My old friend Ben at Namibia Notes has a fascinating post that compares the changes that are happening in small rural towns in that southern African country with those affecting the land of his birth, and particularly the landscape of southeastern Massachusetts. Ben is a self-described "11th generation Swamp Yankee" who went to Namibia on a Fulbright in the early 1980s (as did I in the later 1990s) and is now a Namibian citizen and social scientist. Ben begins his post by reminiscing about childhood trips to Cape Cod in the days before the Interstates and the function served by towns along the Cranberry Highway like Buzzard's Bay where the traffic funneled before crossing the canal.
"As we went through primary school there was talk of a new highway, Route 24, a dual carriageway. We took larger and larger chunks of the trip along this road, and gradually the trip changed. Instead of a whole day, we could leave in the early morning and get to the summer house by noon. (It eliminated the need for ice cream stops much to our despair.) By the time I was in High School, the trip had whittled down to a few hours. It was possible to drive down in the morning and back at night. Buzzards Bay took on, though I didn’t give it much thought, a worn down look. Paint on the buildings was due more than a new coat. The style and polish of light fixtures, signs took on a quaint, just out of fashion look. Eventually, a new highway spliced off Route 24 and connected straight into the bridge. Buzzards Bay became a place you only passed through if you had a purpose...
...Namibia is dotted with dozens of quaint small towns — sort of like Buzzards Bay. Regularly in the new we hear of their economic demise. Municipal governments can’t pay their water or electricity bills and both subsequently get turned off. Residents complain of no jobs and the despair of chronic poverty. Shops and facilities too have that look of one too many coats of new paint missed. How did it get this way? We have to look at Buzzards Bay, except the roads didn’t go around these small places, rather the flow of commerce decided not to linger in our small towns as much as it used to.

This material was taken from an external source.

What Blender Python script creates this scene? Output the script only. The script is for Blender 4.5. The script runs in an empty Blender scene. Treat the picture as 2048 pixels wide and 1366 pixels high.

To understand we need to know why our small towns existed. For most, if not all, they were initially there to support the local white farming community. each of these small places usually had; a post office, petrol station, police station, a church, hotel, grocery, hardware and clothing stores, schools, a few government offices, an outlet of Agra (the farm supply cooperative) and a place to auction livestock. Each also had, in the tradition of apartheid, a location where a pool of cheap labour resided. Local farmers could pretty much get all they needed whenever they went to town — meaning our small, quaint settlements along the roads. Trips to larger centers could be kept to a minimum."
Ben describes both demographic and economic shifts in population centers since Namibian Independence that leave many of these former "White Area" farming communities without economic purpose or direction. I recall this phenomenon even back in the 1990s when Viv and I were working deep in the sparsely settled Kunene province. We made trips "to town" based on availability of necessary supplies and the diversity of products available. We might drive 50 kilometers to Kamanjab, a crossroads settlement near the edge of the former Damaraland communal area where we lived and worked, to get petrol, beer and fresh meat but not much else. For other supplies we made a monthly trip that took out ancient land rover a day and a half to complete a further 170 kilometers to Otjiwarongo, centrally located on a main trunk road and where just about anything we wanted was available at good prices, often in bulk from a wholesale, and worth driving right past the small town of Outjo 60 kilometers closer to home because prices and variety were so much better if we extended our trip. There was a good German bakery in Outjo but there is one in every small Namibian town and we only stopped if we were making a day trip rather than a full monthly run.
Ben observes the same cost benefit analysis going on today:
"For many farmers, the decision probably went along the lines of: 'Do I drive to Bethanie this Saturday to buy things, and order some other stuff from the shops, or do I leave a bit earlier and drive to Keetmanshoop and get everything at once.' Multiply, by a growing number of farmers and residents of these small towns themselves, each making decisions about what to buy and where, where to put their children in school, where to market their livestock and so on, and the slope of economic decline for our small towns gets steeper. In the 1980s it was pretty standard for rural people to drive to the larger places (Mariental, Otjiwarongo, Tsumeb, etc.) to buy in bulk where you know there was more selection and cheaper prices. The Otji-Rama shopping center of Otjiwarongo opened in the mid 90s, if I remember correctly, and because it had the first outlets of the larger chain stores, it started drawing people from as far as Tsumeb for month-end trips. Places like Outjo, Otavi, Kalkrand, and Omaruru, were only a short (by Namibian standards) trip on the weekends, or even an afternoon. All of these places are connected by high quality roads. Another factors is cars and bakkies that don’t need to top up in every town. The cruising range of many cars is over 400 km, enough to get from Windhoek to Swakopmund or Windhoek to Mariental. Think of what this has done to places like Karibib and Usakos on the way to the coast. People remember how it was de rigeur to stop at Karibib or Usakos, halfway to Swakop, and have a bite and get some petrol. Increasingly more cars just slow down as they make their way through."
This is well worth the read, for there are lessons here for small towns beyond Namibia as well.